This personal deity reveals himself at birth, or may await some later year or incident of life to manifest his name and nature. He may be the spirit of some ancestor or great chieftain or mighty shaman; or he may belong to those deities who never assume mortal habiliments. The teachers of early faiths differed on these points; but nearly all agreed that to each person some such guardian angel or genius was assigned. From these spirits the personal names were frequently received, and, lest these should be misused, they were usually kept secret.

These beliefs are too wide-spread to require support from examples. Probably every American tribe shared them. They are familiar in classic Greece and Rome. The Finns and the ancient Celtic peoples possessed them in marked forms; and they survive in the tutelary Saints of the Roman Church.

Principally to these the adults paid their devotions and offered their vows for what concerned their personal welfare; and many of the rites which I am about to describe, derive their meaning from their connection with this belief. I shall classify them as relating: 1, to birth; 2, to naming; 3, to puberty; 4, to marriage; and 5, to death and the disposal of the corpse.

1. Rites Relating to Birth.—Although the immediate act of childbirth may not cause the savage mother severe suffering, the appearance of a new human being in the world is not considered of light importance. In her description of the Pueblo Indians of New Mexico, Mrs. Stevenson remarks that some “of their most sacred and exclusive rites are connected with childbirth,” and her full and accurate account of them reveals in a strong light how solemn the event was considered.[234]

In many tribes the child was considered bound to its father by some mysterious tie closer than connected it with its mother. Among the Northern Indians, the father will not bridle a horse or perform sundry other acts for a fixed period after the birth of his child, for if he did it would die![235] In the rites of Mexico and South America, this refraining from certain labours passed into the strange custom of the couvade. This was, that upon the birth of the child, the father took to his bed and remained there for a number of days. Did he neglect this, it was believed that the child would die or have bad luck. For the same reason he had to be extremely careful of his own health and guarded in his actions during his wife’s pregnancy, or otherwise the unborn babe would suffer.[236]

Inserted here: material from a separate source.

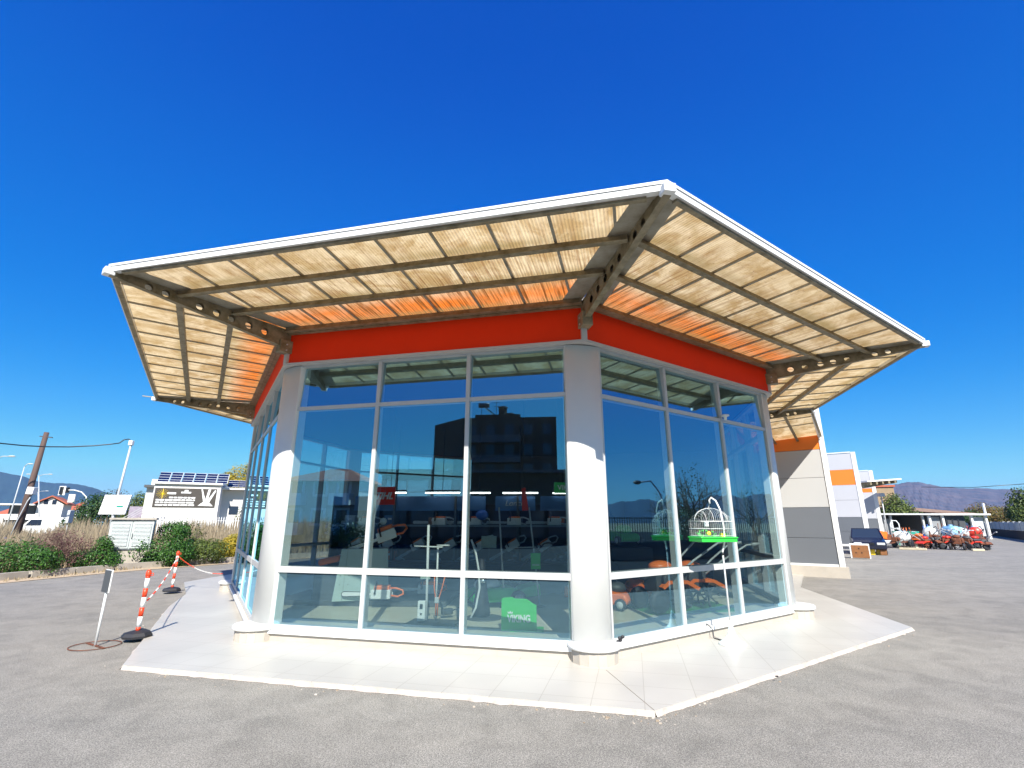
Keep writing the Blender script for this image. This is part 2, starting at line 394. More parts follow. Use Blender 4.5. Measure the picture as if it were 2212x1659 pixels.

Not less strange are the wide-spread rites and opinions connected with the umbilical cord. As it united the unborn infant to the life of the mother, it was generally held to retain that power in a mystical sense. Among the American Indians, it was a frequent custom to carry it to a distance and bury it, and it became the duty of the individual, in his later life, to visit alone from time to time that spot, and perform certain ceremonies.[237]

Thus the religious life of a person began with his birth. Not infrequently at that time his tutelary divinity was ascertained by the priests and assigned him, as among the Mayas, and the Africans of the Congo River. With the latter, it was also customary to lay upon the new-born babe a series of “vows,” or resolutions touching his conduct in life. These were impressed on the mother, who adopted it as a sacred duty to bring up her child in obedience to them. A similar habit prevailed in the Andaman Islands and elsewhere.[238]

With these vows was often associated the rite of baptism, by sprinkling or by immersion in water. Even among the rude Yahgans of Tierra del Fuego we find that the child, when born, was promptly dipped in water, not for sanitary but for religious reasons.

The ancient inhabitants of Teneriffe considered it necessary to have a child formally asperged by a priestess before acknowledging it as a member of the family,[239] and some such rite was prevalent in many tribes. It was in one sense an initiation, as it was with the neophytes of the mysteries of Mithras, who, according to Tertullian, were baptised upon entering the novitiate. In another, it would seem to have been a purification from inherited sin, in which sense it was practised by the Nahuas of Mexico and the Quichuas of Peru. With the Mayas of Yucatan, it was in common usage and was known by the significant name, “the second birth.”[240]